Victory in Tripura for BJP

The stupendous victory in Tripura for the Bharatiya Janata Party (BJP) has come at a time when it is facing reversal in its political fortunes in North India. More than half a dozen factors helped the party oust the Left Party rule in the north-eastern state.

Communist rule in Tripura, a state in North-East India which borders Bangladesh, Mizoram and Assam, ended as the BJP-led alliance swept the polls, winning 43 seats. This has brought to an end the unchallenged rule of the Left and Manik Sarkar, reputed as India’s poorest Chief Minister. Sarkar became Chief Minister in 1998. Though the Communist Party of India won 16 seats, its vote share was intact at 42. 7 per cent while the BJP’s vote share was 43 per cent.

Another jewel in the saffron crown

The victory in Tripura for BJP is part of the winning spree that began four years back.  Since 2014 elections were held in 23 states, out of which BJP won in 12 states —Arunachal Pradesh (2014), Jharkhand (2014), Maharashtra (2014), Haryana (2014), Himachal (2017), Sikkim (2014), Assam (2016), Uttar Pradesh (2017) , Uttarakhand (2017), Goa (2017), Gujarat (2017) and Manipur (2017). Interestingly, the BJP has shot into the limelight in Tripura from nowhere.
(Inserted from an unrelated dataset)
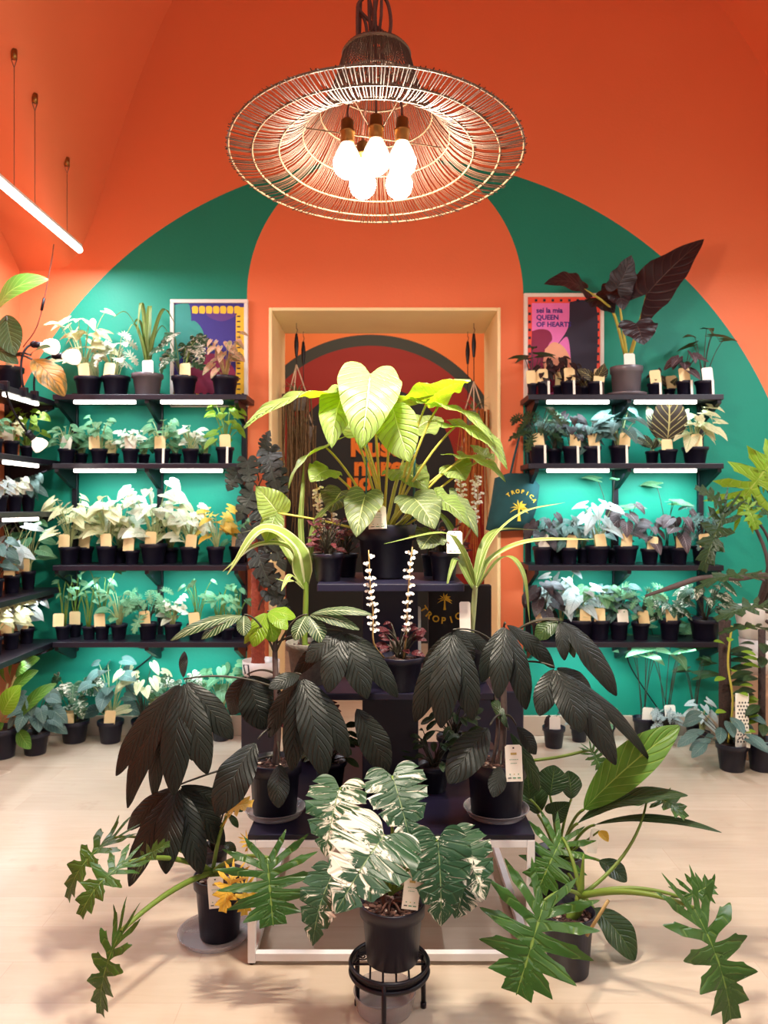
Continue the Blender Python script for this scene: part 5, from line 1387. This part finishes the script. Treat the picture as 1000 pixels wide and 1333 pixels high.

In the 2013 assembly elections, when the BJP had contested 50 seats, all its candidates forfeited their deposits on 49 seats. The CPI-M (Communist Party of India (Marxist)) had won 49 of the 55 seats it contested for, while the Congress managed to win 10 out of 48 seats it contested for. Nevertheless, more than a dozen factors were at play, responsible for the saffron surge in Tripura.

Winning Tribal Votes: What gave a boost to the BJP and its alliance partners is their winning the confidence and votes of tribals. Just a month before the elections, the BJP tied up withthe Indigenous People’s Front of Tripura (IPFT) which has been spearheading the movement for Tipuraland.  BJP has made it clear that it did not back a separate tribal state, so as to not lose the majority Bengali vote in the state.

Anti-Incumbency: Ruled by Communist Party of India for more than 25 years Tripura was in a mood to change the government. Though it ranked high in education and health among Indian states, Tripura was plagued by a high rate of unemployment. According to the state economic survey, about 18 per cent of the 3.7 million population migrates as far as Kolkata, Chennai, Pune and Bengaluru in search of better job opportunities. What further worsened the situation for the Manik Sarkar government was the Supreme Court upholding the verdict of the Tripura High Court that had terminated 10,000 school teachers, citing irregularities.

More Salaries, Perks promised: The non-implementation of the 7th Pay Commission in Tripura fuelled anger against the communists. Salaries to government workers are paid on the basis of the 4th Pay Commission. This issue found prominent space in the BJP’s Vision Document for the state, its poll platform as well as the speeches of its leaders— from Prime Minister Narendra Modi and National President Amit Shah to Union Finance Minister Arun Jaitley. Now, the state government employees can hope for a bonanza in their salaries, based on the implementation of the 7th Pay Commission recommendations.

High Voltage Campaigns: Prime Minister Narendra Modi and BJP National president Amit Shah led the high-voltage campaigns and crisscrossed the state and gave the call for change and development. ‘Chalo Paltai’ ( Let’s Change) was their rallying call against the Left. Interestingly, Modi appealed to the people while addressing four rallies, urging them to pick “HIRA (H for highway, I for Internet way, R for roadways and A for airways) instead of Manik”, using a word play between hira (diamond) and manik (gem). Modi and his cabinet ministers frequented the region to announce policies for the people.

Starting from scratch:  With little presence at the grassroots level, the BJP worked very hard to ensure that it gives a tough fight to Manik Sarkar. Besides Amit Shah, BJP National General Secretary Ram Madhav and Assam Chief Minister and coordinator of the Northeast Democratic Alliance (NEDA)  Himanta Biswa Sarma, strategised the road to victory. Sarma through NEDA has been successfully dismantling the incumbent government in North East since he became Assam Chief Minister in May 2016. Except for Congress-ruled Mizoram, which goes to election by end of this year, all the seven out of eight states are currently under BJP rule.

Success for saffron: The credit for the successful saffron surge in Tripura goes to Sunil Deodhar who was the campaign manager of Prime Minister Narendra Modi in his election from Varnasi, in 2014. Deodhar was appointed in charge of Tripura in 2014 itself. He stayed in the state for 500 days and worked to implement the strategy.

Political defections: Congress, which was the principal opposition in the state, drifted slowly. In fact, as many as six Congress MLAs (Member of the Legislative Assembly) first joined the Trinamool Congress in 2016. A year later, these MLAs had voted for NDA (National Democratic Alliance founded by BJP) presidential candidate Ram Nath Kovind inviting expulsion from the party. They joined the BJP along with workers.

All this enabled the BJP-led alliance to win not only the urban areas around Agartala (Congress bastions) but also huge swathes of forested tribal areas (Left bastions) across south, central and eastern Tripura, apart from eight seats won by its ally, IPFT.

Nationally, the Northeastern states of India account for 25 Lok Sabha (Lower house of India’s bicameral Parliament) seats. NDA won only 10 of these in 2014. For 2019, BJP will be hoping to offset possible relative losses in say, North India. Let us wait and watch.